### TASK GOAL
Go through the material and pull out every line with the string "objects" in it.

□ □ □

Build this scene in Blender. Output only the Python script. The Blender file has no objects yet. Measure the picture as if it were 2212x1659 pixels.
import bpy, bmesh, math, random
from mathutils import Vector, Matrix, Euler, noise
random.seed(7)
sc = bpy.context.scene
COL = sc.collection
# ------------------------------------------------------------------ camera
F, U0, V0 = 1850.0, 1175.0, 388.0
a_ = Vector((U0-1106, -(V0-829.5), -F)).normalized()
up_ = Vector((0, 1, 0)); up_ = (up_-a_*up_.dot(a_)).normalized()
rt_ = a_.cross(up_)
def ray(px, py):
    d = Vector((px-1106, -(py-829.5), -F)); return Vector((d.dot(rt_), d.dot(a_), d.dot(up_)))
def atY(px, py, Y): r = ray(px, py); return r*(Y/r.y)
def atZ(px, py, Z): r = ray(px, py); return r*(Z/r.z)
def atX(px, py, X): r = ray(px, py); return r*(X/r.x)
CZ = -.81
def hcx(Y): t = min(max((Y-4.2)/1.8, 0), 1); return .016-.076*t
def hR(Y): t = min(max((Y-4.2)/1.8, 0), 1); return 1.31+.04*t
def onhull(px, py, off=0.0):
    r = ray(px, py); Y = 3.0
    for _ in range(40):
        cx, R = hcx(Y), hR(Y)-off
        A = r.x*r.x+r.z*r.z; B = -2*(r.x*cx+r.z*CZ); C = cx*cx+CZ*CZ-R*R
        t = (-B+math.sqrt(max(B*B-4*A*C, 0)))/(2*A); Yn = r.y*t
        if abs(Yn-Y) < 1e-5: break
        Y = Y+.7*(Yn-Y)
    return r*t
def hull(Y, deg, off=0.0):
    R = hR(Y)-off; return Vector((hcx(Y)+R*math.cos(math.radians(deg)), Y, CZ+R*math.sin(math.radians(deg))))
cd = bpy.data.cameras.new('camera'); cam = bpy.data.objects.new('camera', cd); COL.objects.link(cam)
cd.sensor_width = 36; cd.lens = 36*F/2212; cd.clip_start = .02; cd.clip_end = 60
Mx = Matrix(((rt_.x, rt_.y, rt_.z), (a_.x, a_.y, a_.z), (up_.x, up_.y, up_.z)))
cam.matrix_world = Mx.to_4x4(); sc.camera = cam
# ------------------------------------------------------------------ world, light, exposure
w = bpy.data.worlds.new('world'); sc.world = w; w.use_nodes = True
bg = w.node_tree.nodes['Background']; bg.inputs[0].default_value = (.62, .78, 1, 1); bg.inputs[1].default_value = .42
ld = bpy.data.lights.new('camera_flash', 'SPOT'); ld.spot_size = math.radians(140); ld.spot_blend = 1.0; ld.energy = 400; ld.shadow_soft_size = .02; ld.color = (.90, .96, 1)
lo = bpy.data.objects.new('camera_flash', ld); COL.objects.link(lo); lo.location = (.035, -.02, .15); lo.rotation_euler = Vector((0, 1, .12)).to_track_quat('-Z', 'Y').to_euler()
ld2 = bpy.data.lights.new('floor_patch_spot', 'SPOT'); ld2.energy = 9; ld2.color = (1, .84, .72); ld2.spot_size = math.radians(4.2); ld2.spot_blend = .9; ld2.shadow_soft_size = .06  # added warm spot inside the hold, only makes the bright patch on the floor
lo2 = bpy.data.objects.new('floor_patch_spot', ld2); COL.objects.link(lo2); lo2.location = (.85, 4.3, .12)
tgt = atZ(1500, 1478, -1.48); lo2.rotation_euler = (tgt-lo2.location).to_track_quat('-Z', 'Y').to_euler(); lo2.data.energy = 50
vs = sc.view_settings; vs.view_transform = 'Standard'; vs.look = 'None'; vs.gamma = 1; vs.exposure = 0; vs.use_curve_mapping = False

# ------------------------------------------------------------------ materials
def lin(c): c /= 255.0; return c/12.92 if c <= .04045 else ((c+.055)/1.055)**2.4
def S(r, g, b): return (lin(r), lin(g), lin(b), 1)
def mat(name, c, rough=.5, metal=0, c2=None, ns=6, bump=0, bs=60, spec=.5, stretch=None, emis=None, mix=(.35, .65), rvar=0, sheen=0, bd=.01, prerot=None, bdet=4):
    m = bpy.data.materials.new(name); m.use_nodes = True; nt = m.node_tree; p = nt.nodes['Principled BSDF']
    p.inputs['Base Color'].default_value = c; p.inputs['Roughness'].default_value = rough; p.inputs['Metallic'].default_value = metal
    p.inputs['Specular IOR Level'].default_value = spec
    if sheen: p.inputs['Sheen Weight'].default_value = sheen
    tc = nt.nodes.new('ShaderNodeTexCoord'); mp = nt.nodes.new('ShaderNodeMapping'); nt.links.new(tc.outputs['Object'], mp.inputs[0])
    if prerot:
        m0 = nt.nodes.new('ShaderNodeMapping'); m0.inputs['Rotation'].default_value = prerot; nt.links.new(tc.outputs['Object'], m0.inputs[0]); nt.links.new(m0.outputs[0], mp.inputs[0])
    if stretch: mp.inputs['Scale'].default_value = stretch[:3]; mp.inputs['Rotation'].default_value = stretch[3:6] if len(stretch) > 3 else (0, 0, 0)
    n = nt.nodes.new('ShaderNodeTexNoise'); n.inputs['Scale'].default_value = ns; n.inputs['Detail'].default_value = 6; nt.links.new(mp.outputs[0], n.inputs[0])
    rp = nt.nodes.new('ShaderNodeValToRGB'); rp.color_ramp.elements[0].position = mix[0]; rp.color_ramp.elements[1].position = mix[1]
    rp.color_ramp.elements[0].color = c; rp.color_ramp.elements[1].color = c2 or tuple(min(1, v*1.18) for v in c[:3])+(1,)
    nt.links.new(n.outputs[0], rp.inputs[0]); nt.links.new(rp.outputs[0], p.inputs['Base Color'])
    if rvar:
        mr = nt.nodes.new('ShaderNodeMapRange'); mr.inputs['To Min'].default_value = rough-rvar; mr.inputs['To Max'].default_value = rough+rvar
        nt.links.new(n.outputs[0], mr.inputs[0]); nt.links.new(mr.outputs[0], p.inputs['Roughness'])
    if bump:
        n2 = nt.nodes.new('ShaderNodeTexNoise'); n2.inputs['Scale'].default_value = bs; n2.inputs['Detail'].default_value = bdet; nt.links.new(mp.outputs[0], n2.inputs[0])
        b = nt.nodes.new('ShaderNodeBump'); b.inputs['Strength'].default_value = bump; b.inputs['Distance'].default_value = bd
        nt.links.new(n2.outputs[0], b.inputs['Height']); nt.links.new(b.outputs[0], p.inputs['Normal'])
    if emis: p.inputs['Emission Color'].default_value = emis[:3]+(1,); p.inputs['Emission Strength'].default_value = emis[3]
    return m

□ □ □

### CORRECT RESPONSE
Build this scene in Blender. Output only the Python script. The Blender file has no objects yet. Measure the picture as if it were 2212x1659 pixels.
cd = bpy.data.cameras.new('camera'); cam = bpy.data.objects.new('camera', cd); COL.objects.link(cam)
lo = bpy.data.objects.new('camera_flash', ld); COL.objects.link(lo); lo.location = (.035, -.02, .15); lo.rotation_euler = Vector((0, 1, .12)).to_track_quat('-Z', 'Y').to_euler()
lo2 = bpy.data.objects.new('floor_patch_spot', ld2); COL.objects.link(lo2); lo2.location = (.85, 4.3, .12)